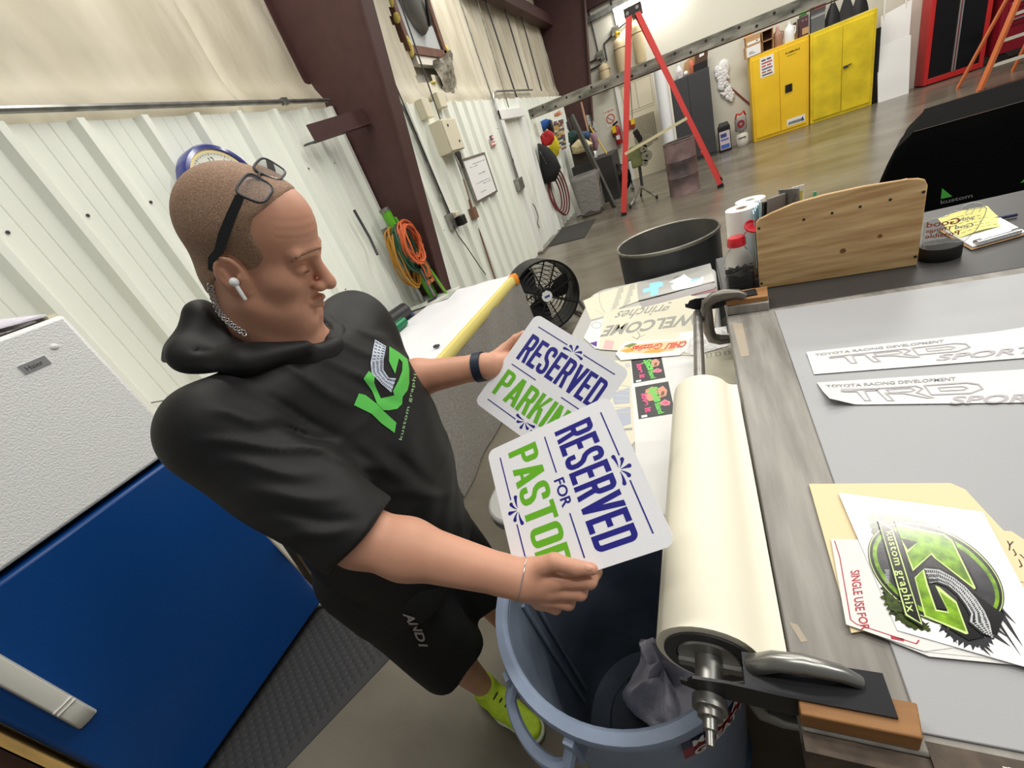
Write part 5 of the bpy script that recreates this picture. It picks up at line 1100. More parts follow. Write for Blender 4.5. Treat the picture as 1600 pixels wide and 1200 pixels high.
for x, y in ((.10, .32), (.10, 2.15), (2.5, .32), (2.5, 2.15)):
    mb = MB(); mb.bx(x, x + .09, y, y + .05 * (1 if y < 1 else -1), 0, CZ_ - .06, EDG) if y < 1 else mb.bx(x, x + .09, y - .05, y, 0, CZ_ - .06, EDG); build('leg', mb, t)
mb = MB(); mb.cyl((.213, .455, CZ_), (.213, .455, CZ_ + .0008), .005, DARKM, seg=10); build('screw_head', mb, t); mb = MB(); mb.prism([onz(u, v, CZ_) for u, v in ((1144, 505), (1160, 505), (1171, 556), (1158, 558))], (0, 0, .0006), M('tan tape residue', (170, 158, 140), .6)); build('surface_mark', mb, t); mb = MB(); mb.prism([onz(u, v, CZ_) for u, v in ((1232, 972), (1246, 976), (1262, 1002), (1252, 1004))], (0, 0, .0005), M('tan tape residue', (186, 172, 152), .6)); build('surface_mark', mb, t, smooth=False)
mb = MB(); mb.bx(.18, .62, .40, .8, .0, .42, CARD); one('cardboard_box', mb, 'cardboard box standing on the floor under the work table', 'box', smooth=False)
# light grey cutting sheet
SHT = M('light grey cutting sheet', (166, 167, 170), .42, noise=(1.5, .04), bump=(90, .08, .002))
mb = MB(); c = [onz(1210, 487, CZ_), onz(1600, 430, CZ_), onz(1439, 1147, CZ_)]
xn, yn = c[2][0], c[2][1]
mb.hexa([(xn, yn, CZ_ + .0003), (2.58, .33, CZ_ + .0003), (2.58, 1.45, CZ_ + .0003), (c[0][0], c[0][1], CZ_ + .0003), (xn, yn, CZ_ + .004), (2.58, .33, CZ_ + .004), (2.58, 1.45, CZ_ + .004), (c[0][0], c[0][1], CZ_ + .004)], SHT); one('cutting_sheet', mb, 'light grey cutting sheet lying on the work table', 'sheet', bevel=.0015)
PZ = CZ_ + .0045
# TRD decals
OUT = M('grey outline vinyl', (176, 172, 178), .4); GRL = M('grey lettering vinyl', (150, 148, 152), .4)
def trd(px_out, T, label, curl):
    """T maps decal units (x 0..10, y 0..1.6) to pixels"""
    mb = MB(); n = 26
    rows = []
    tl, tr, br_, bl = [np.array(p, float) for p in px_out]
    for i in range(n + 1):
        f = i / n; a = onz(*(tl + (tr - tl) * f), PZ); b = onz(*(bl + (br_ - bl) * f), PZ); lift = curl(f)
        rows.append([a + A(0, 0, lift[0]), (a + b) / 2 + A(0, 0, (lift[0] + lift[1]) / 2 * .7), b + A(0, 0, lift[1])])
    mb.grid(rows, PAPW, th=(0, 0, .0006))
    z = PZ + .0015
    def lf(x, y):
        u, v = T(x, y); f = min(1, max(0, (u - bl[0]) / (br_[0] - bl[0]))); g = min(1, max(0, y / 1.6)); l_ = curl(f)
        return onz(u, v, z) + A(0, 0, l_[0] * g + l_[1] * (1 - g))
    def txt(s, x, y, w_, h_, m, bold=0., shear=0.):
        V, F_ = glyphs(s, bold, shear); W = V[:, 0].max(); mb.add([lf(x + a / W * w_, y + b * h_) for a, b in V], F_, m)
    txt('TOYOTA RACING DEVELOPMENT', .35, 1.28, 5.6, .16, GRL, .015)
    def outline(pts, w_=.06):
        P = [np.array(p, float) for p in pts]; N = len(P); inn = []
        for i in range(N):
            a, b, c_ = P[i - 1], P[i], P[(i + 1) % N]; n1 = nrm(np.array([-(b - a)[1], (b - a)[0]])); n2 = nrm(np.array([-(c_ - b)[1], (c_ - b)[0]])); m_ = nrm(n1 + n2); inn.append(b + m_ * w_ / max(.45, m_ @ n1))
        V = [lf(*p) for p in P] + [lf(*p) for p in inn]
        mb.add(V, [(i, (i + 1) % N, N + (i + 1) % N, N + i) for i in range(N)], OUT)
    outline([(.9, 1.12), (.9, .97), (1.55, .97), (1.75, .42), (2.05, .42), (1.95, .97), (2.5, .97), (2.6, 1.12)][::1])
    outline([(2.35, 1.12), (2.75, .38), (3.1, .38), (2.85, .78), (3.6, .72), (4.5, .46), (4.9, .46), (4.2, .78), (4.5, .98), (4.2, 1.14)])
    outline([(2.9, .98), (3.9, 1.0), (4.05, .92), (3.9, .86), (3.0, .86)], .04)
    outline([(4.5, 1.14), (4.75, .60), (6.5, .60), (7.1, .80), (6.9, 1.06), (6.4, 1.16)])
    outline([(5.1, .98), (5.2, .78), (6.2, .78), (6.45, .88), (6.2, .99)], .04)
    txt('SPORT', 5.5, .14, 4.6, .38, OUT, .02, .25)
    return one('vinyl_decal', mb, label, 'decal', 'white vehicle decal strips', ang=60)
def Tmap(p00, p10, p01, p11):
    q = rect_px(p00, p10, p11, p01)
    return lambda x, y: q(x / 10, y / 1.6)
trd(((1260, 552), (1620, 514), (1622, 559), (1272, 586)), Tmap((1271, 582), (1620, 556), (1259, 553), (1620, 512)), 'white decal strip with grey outline lettering, farther from the paper roll', lambda f: (.004 + .02 * max(0, f - .8) ** 1.5 * 4, .002))
trd(((1276, 599), (1640, 576), (1640, 630), (1296, 634)), Tmap((1295, 640), (1640, 634), (1275, 600), (1640, 574)), 'white decal strip with grey outline lettering and a curled corner, nearer the logo print', lambda f: (.002, .002 + .02 * max(0, .12 - f) * 8))
# manila folder, sheets, logo print
MAN = M('manila folder', (232, 214, 172), .6)
mb = MB(); px = ((1264, 757), (1485, 756), (1508, 766), (1560, 830), (1578, 832), (1606, 850), (1700, 1010), (1330, 1020)); mb.prism([onz(u, v, PZ) for u, v in ((1264, 757), (1485, 756), (1508, 766), (1660, 930), (1330, 990))], (0, 0, .002), MAN); mb.prism([onz(u, v, PZ) + A(0, 0, .002) for u, v in ((1545, 830), (1580, 832), (1610, 852), (1660, 930), (1560, 900))], (0, 0, .001), MAN)
z = PZ + .0034; INKD = M('pen ink', (60, 56, 60), .6)
for px in (((1574, 845), (1578, 852), (1577, 860)), ((1577, 852), (1583, 846)), ((1583, 858), (1588, 866), (1585, 868)), ((1592, 874), (1597, 884), (1593, 886)), ((1594, 866), (1600, 872))): iline(mb, px, .0012, z, INKD)
one('manila_folder', mb, 'cream manila folder with a handwritten tab under the logo print', 'folder', smooth=False)
MR = M('envelope red print', (176, 40, 60), .5)
for k, (du, dv, nm) in enumerate(((6, 14, 'lowest white form sheet sticking out under the logo print'), (3, 7, 'middle white form sheet between the manila folder and the red bordered form'))):
    mb = MB(); zk = PZ + .0036 + .0007 * k; mb.prism([onz(u + du, v + dv, zk) for u, v in ((1300, 845), (1500, 850), (1630, 1030), (1446, 1012), (1322, 962))], (0, 0, .0005), PAPW); iline(mb, [(1304 + du, 850 + dv), (1324 + du, 958 + dv)], .0012, zk + .0007, MR); one('form_sheet', mb, nm, 'sheet', 'form sheets under the print', smooth=False)
mb = MB(); zk = PZ + .0052; mb.prism([onz(u, v, zk) for u, v in ((1298, 842), (1500, 850), (1590, 1000), (1444, 1018), (1322, 976))], (0, 0, .0006), PAPW); z = zk + .0008
iline(mb, [(1304, 845), (1312, 870), (1329, 968), (1338, 975), (1432, 1006), (1436, 1000)], .0014, z, MR); tx(mb, 'SINGLE USE', (1329, 892), (1337, 955), (1343, 890), z, MR, bold=.02); tx(mb, 'FOR', (1339, 958), (1346, 985), (1353, 957), z, MR, bold=.02); iline(mb, [(1392, 996), (1412, 1000)], .004, z, MR)
one('form_sheet', mb, 'white form with a red border and red lettering just under the logo print', 'sheet', 'form sheets under the print', smooth=False)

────

:: WHAT NEEDS TO BE DONE ::
From the material above, gather all lines that include the string "pixels" and copy them.

:: EXPECTED ANSWER ::
Write part 5 of the bpy script that recreates this picture. It picks up at line 1100. More parts follow. Write for Blender 4.5. Treat the picture as 1600 pixels wide and 1200 pixels high.
    """T maps decal units (x 0..10, y 0..1.6) to pixels"""